»»

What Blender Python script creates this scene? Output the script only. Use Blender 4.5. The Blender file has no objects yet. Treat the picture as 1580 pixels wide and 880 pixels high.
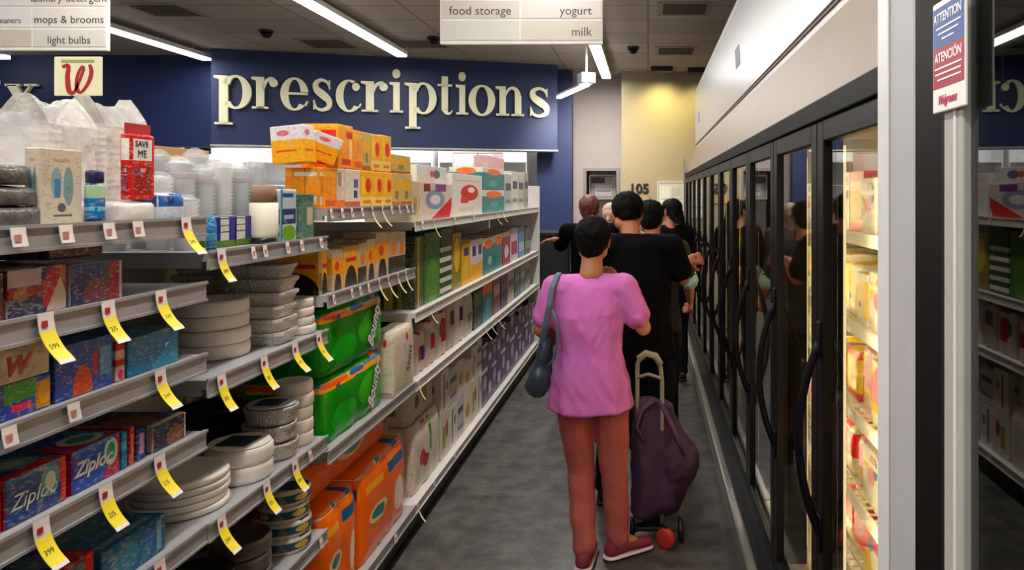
import bpy, bmesh, math, random
from mathutils import Vector, Matrix, noise
PI = math.pi
SC = bpy.context.scene
COL = SC.collection
F = 1140.0; EYE = 1.66; VX, VY = 1000.0, 300.0      # focal length in px, eye height, vanishing point

# ---------------------------------------------------------------- camera, world, exposure
cd = bpy.data.cameras.new('camera'); cam = bpy.data.objects.new('camera', cd); COL.objects.link(cam)
cam.location = (0, 0, EYE); cam.rotation_euler = (PI/2, 0, 0)
cd.sensor_width = 36; cd.lens = 36*F/1580; cd.clip_start = 0.02
cd.shift_x = -210/1580; cd.shift_y = -140/1580
SC.camera = cam
w = bpy.data.worlds.new('world'); SC.world = w; w.use_nodes = True
w.node_tree.nodes['Background'].inputs[0].default_value = (.9, .93, 1, 1)
w.node_tree.nodes['Background'].inputs[1].default_value = 0.15
SC.view_settings.view_transform = 'Standard'; SC.view_settings.look = 'None'
SC.view_settings.gamma = 1; SC.view_settings.use_curve_mapping = False
SC.view_settings.exposure = 0.0
BAR_POWER = 56.0; BAR_EMIT = 9.0; FREEZER_POWER = 7.0; PHARM_POWER = 60.0

# ---------------------------------------------------------------- helpers
def srgb(c):
    if isinstance(c, str):
        c = c.lstrip('#'); c = c if len(c) == 6 else ''.join(q*2 for q in c); c = [int(c[i:i+2], 16) for i in (0, 2, 4)]
    return tuple(((v/255)/12.92 if v/255 <= .04045 else ((v/255+.055)/1.055)**2.4) for v in c) + (1,)

_M = {}
def mat(name, col, rough=.5, metal=0., spec=.5, emit=0., noisy=.06, scale=18., alpha=1., bump=0.):
    if name in _M: return _M[name]
    m = bpy.data.materials.new(name); m.use_nodes = True; nt = m.node_tree; b = nt.nodes['Principled BSDF']
    c = srgb(col)
    b.inputs['Roughness'].default_value = rough; b.inputs['Metallic'].default_value = metal
    b.inputs['Specular IOR Level'].default_value = spec; b.inputs['Alpha'].default_value = alpha
    b.inputs['Base Color'].default_value = c
    if noisy or bump:
        tc = nt.nodes.new('ShaderNodeTexCoord'); nz = nt.nodes.new('ShaderNodeTexNoise')
        nz.inputs['Scale'].default_value = scale; nz.inputs['Detail'].default_value = 4
        nt.links.new(tc.outputs['Object'], nz.inputs['Vector'])
        if noisy:
            mr = nt.nodes.new('ShaderNodeMapRange'); mr.inputs[3].default_value = 1-noisy*2.5; mr.inputs[4].default_value = 1+noisy*2.5
            mx = nt.nodes.new('ShaderNodeVectorMath'); mx.operation = 'SCALE'; mx.inputs[0].default_value = c[:3]
            nt.links.new(nz.outputs[0], mr.inputs[0]); nt.links.new(mr.outputs[0], mx.inputs['Scale'])
            nt.links.new(mx.outputs[0], b.inputs['Base Color'])
        if bump:
            bp = nt.nodes.new('ShaderNodeBump'); bp.inputs['Strength'].default_value = bump; bp.inputs['Distance'].default_value = .01
            nt.links.new(nz.outputs[0], bp.inputs['Height']); nt.links.new(bp.outputs[0], b.inputs['Normal'])
    if emit:
        b.inputs['Emission Color'].default_value = c; b.inputs['Emission Strength'].default_value = emit
    _M[name] = m; return m

def glass(name, ior, tint, rough=0.0):
    if name in _M: return _M[name]
    m = bpy.data.materials.new(name); m.use_nodes = True; nt = m.node_tree; N = nt.nodes
    for n in list(N): N.remove(n)
    o = N.new('ShaderNodeOutputMaterial'); t = N.new('ShaderNodeBsdfTransparent'); g = N.new('ShaderNodeBsdfGlossy')
    x = N.new('ShaderNodeMixShader'); ge = N.new('ShaderNodeNewGeometry')
    dt = N.new('ShaderNodeVectorMath'); dt.operation = 'DOT_PRODUCT'; nt.links.new(ge.outputs['Normal'], dt.inputs[0]); nt.links.new(ge.outputs['Incoming'], dt.inputs[1])
    def mth(op, a, c=None):
        n = N.new('ShaderNodeMath'); n.operation = op
        for i, v in enumerate((a, c)):
            if v is None: continue
            if isinstance(v, (int, float)): n.inputs[i].default_value = v
            else: nt.links.new(v, n.inputs[i])
        return n.outputs[0]
    F0 = ((ior-1)/(ior+1))**2          # Schlick reflectance, the same from both sides of the pane
    fr = mth('ADD', F0, mth('MULTIPLY', 1-F0, mth('POWER', mth('SUBTRACT', 1., mth('ABSOLUTE', dt.outputs['Value'])), 5.)))
    t.inputs[0].default_value = srgb(tint); g.inputs['Roughness'].default_value = rough
    nt.links.new(fr, x.inputs[0]); nt.links.new(t.outputs[0], x.inputs[1]); nt.links.new(g.outputs[0], x.inputs[2])
    nt.links.new(x.outputs[0], o.inputs[0]); _M[name] = m; return m

_pm = [0]
def vivid(c, k=1.3):
    c = srgb(c); l = .3*c[0]+.59*c[1]+.11*c[2]
    return tuple(min(1, max(0, l+(v-l)*k)) for v in c[:3])+(1,)
def print_mat(base, shapes, rough=.4, name=None, alpha=1., detail=True):
    """printed packaging: flat shapes laid out on the package face. r: u0 v0 u1 v1 col / e: cu cv ru rv col / d: a b c col (a*u+b*v>c)"""
    _pm[0] += 1
    m = bpy.data.materials.new(name or 'printed_package_%d' % _pm[0]); m.use_nodes = True
    nt = m.node_tree; L = nt.links; b = nt.nodes['Principled BSDF']; b.inputs['Roughness'].default_value = rough
    b.inputs['Alpha'].default_value = alpha; b.inputs['Specular IOR Level'].default_value = .35
    tc = nt.nodes.new('ShaderNodeTexCoord'); sx = nt.nodes.new('ShaderNodeSeparateXYZ'); L.new(tc.outputs['Generated'], sx.inputs[0])
    sn = nt.nodes.new('ShaderNodeSeparateXYZ'); L.new(tc.outputs['Normal'], sn.inputs[0])
    def M(op, a, c=None, d=None):
        n = nt.nodes.new('ShaderNodeMath'); n.operation = op
        for i, v in enumerate((a, c, d)):
            if v is None: continue
            if isinstance(v, (int, float)): n.inputs[i].default_value = v
            else: L.new(v, n.inputs[i])
        return n.outputs[0]
    ax = M('GREATER_THAN', M('ABSOLUTE', sn.outputs[0]), .6); az = M('GREATER_THAN', M('ABSOLUTE', sn.outputs[2]), .6)
    def mixf(f, a, c):   # a when f=0
        return M('ADD', M('MULTIPLY', f, c), M('MULTIPLY', M('SUBTRACT', 1., f), a))
    u = mixf(ax, sx.outputs[0], sx.outputs[1]); v = mixf(az, sx.outputs[2], sx.outputs[1])
    cur = None; basec = vivid(base)
    for s in shapes:
        k = s[0]
        if k == 'r':
            _, u0, v0, u1, v1, c = s
            mk = M('MULTIPLY', M('LESS_THAN', M('ABSOLUTE', M('SUBTRACT', u, (u0+u1)/2)), (u1-u0)/2), M('LESS_THAN', M('ABSOLUTE', M('SUBTRACT', v, (v0+v1)/2)), (v1-v0)/2))
        elif k in 'eE':
            _, cu, cv, ru, rv, c = s
            a1 = M('DIVIDE', M('SUBTRACT', u, cu), ru); a2 = M('DIVIDE', M('SUBTRACT', v, cv), rv)
            mk = M('LESS_THAN', M('ADD', M('MULTIPLY', a1, a1), M('MULTIPLY', a2, a2)), 1.)
            if k == 'E': mk = M('MULTIPLY', mk, ax)
        else:
            _, a, b2, c0, c = s
            mk = M('GREATER_THAN', M('ADD', M('MULTIPLY', u, a), M('MULTIPLY', v, b2)), c0)
        mx = nt.nodes.new('ShaderNodeMix'); mx.data_type = 'RGBA'; L.new(mk, mx.inputs[0])
        if cur is None: mx.inputs[6].default_value = basec
        else: L.new(cur, mx.inputs[6])
        mx.inputs[7].default_value = vivid(c); cur = mx.outputs[2]
    def dots(sc, thr, col, fac, cur):
        mp = nt.nodes.new('ShaderNodeMapping'); mp.inputs['Scale'].default_value = sc; mp.inputs['Location'].default_value = (_pm[0]*1.7, _pm[0]*.9, 0); L.new(tc.outputs['Object'], mp.inputs[0])
        nz = nt.nodes.new('ShaderNodeTexNoise'); nz.inputs['Scale'].default_value = 1; nz.inputs['Detail'].default_value = 2; L.new(mp.outputs[0], nz.inputs[0])
        mx = nt.nodes.new('ShaderNodeMix'); mx.data_type = 'RGBA'; L.new(M('MULTIPLY', M('GREATER_THAN', nz.outputs[0], thr), fac), mx.inputs[0])
        if cur is None: mx.inputs[6].default_value = basec
        else: L.new(cur, mx.inputs[6])
        mx.inputs[7].default_value = srgb(col); return mx.outputs[2]
    if detail:
        lum = sum(basec[:3])/3
        cur = dots((70, 70, 230), .60, '#e9e2d6' if lum < .35 else '#5d4f4a', .26, cur)       # rows of small print
        cur = dots((38, 38, 60), .64, '#2a2326' if lum > .2 else '#c9a79a', .16, cur)
        cur = dots((30, 30, 22), .63, ['#c9603a', '#3f6a9a', '#d9c48a', '#7a8a4a'][_pm[0] % 4], .22, cur)
    if cur is None: b.inputs['Base Color'].default_value = basec
    else: L.new(cur, b.inputs['Base Color'])
    return m

def finish(name, bm, m, parent=None, smooth=False, kind=None):
    bmesh.ops.recalc_face_normals(bm, faces=bm.faces)
    me = bpy.data.meshes.new(name); bm.to_mesh(me); bm.free()
    if smooth:
        for p in me.polygons: p.use_smooth = True
    if m: me.materials.append(m)
    o = bpy.data.objects.new(name, me); COL.objects.link(o)
    if parent: o.parent = parent
    if kind: o['kind'] = kind
    return o
_seen = {}
def tag(o, label, cat, group=None, kind=None):
    o['label'] = label; o['category'] = cat
    if group: o['group'] = group
    if kind: o['kind'] = kind
    k = label
    if k in _seen and not group: print('DUPLABEL', k)
    _seen[k] = 1
    n = len(label.split())
    if n < 4 or n > 16: print('LABELLEN', n, label)
    return o
def thing(name, label, cat, loc=(0, 0, 0), rz=0., group=None):
    o = bpy.data.objects.new(name, None); COL.objects.link(o); o.empty_display_size = .05
    o.location = loc; o.rotation_euler = (0, 0, rz); return tag(o, label, cat, group)
def struct(name, bm, m, smooth=False): return finish(name, bm, m, None, smooth, 'structure')
def dup(root, loc, label, rz=None, scale=None, group=None):
    r = root.copy(); COL.objects.link(r); r.location = loc
    if rz is not None: r.rotation_euler = (0, 0, rz)
    if scale: r.scale = scale
    tag(r, label, root['category'], group or root.get('group'))
    for ch in list(root.children):
        c = ch.copy(); COL.objects.link(c); c.parent = r
        for g in list(ch.children):
            d = g.copy(); COL.objects.link(d); d.parent = c
    return r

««

§ What you are asked to do:
Your task is to reproduce exactly the lines from the start of the data above through the line containing "F = 1140.0;", leaving every picture out.

§ Solution for this exercise:
What Blender Python script creates this scene? Output the script only. Use Blender 4.5. The Blender file has no objects yet. Treat the picture as 1580 pixels wide and 880 pixels high.
import bpy, bmesh, math, random
from mathutils import Vector, Matrix, noise
PI = math.pi
SC = bpy.context.scene
COL = SC.collection
F = 1140.0; EYE = 1.66; VX, VY = 1000.0, 300.0      # focal length in px, eye height, vanishing point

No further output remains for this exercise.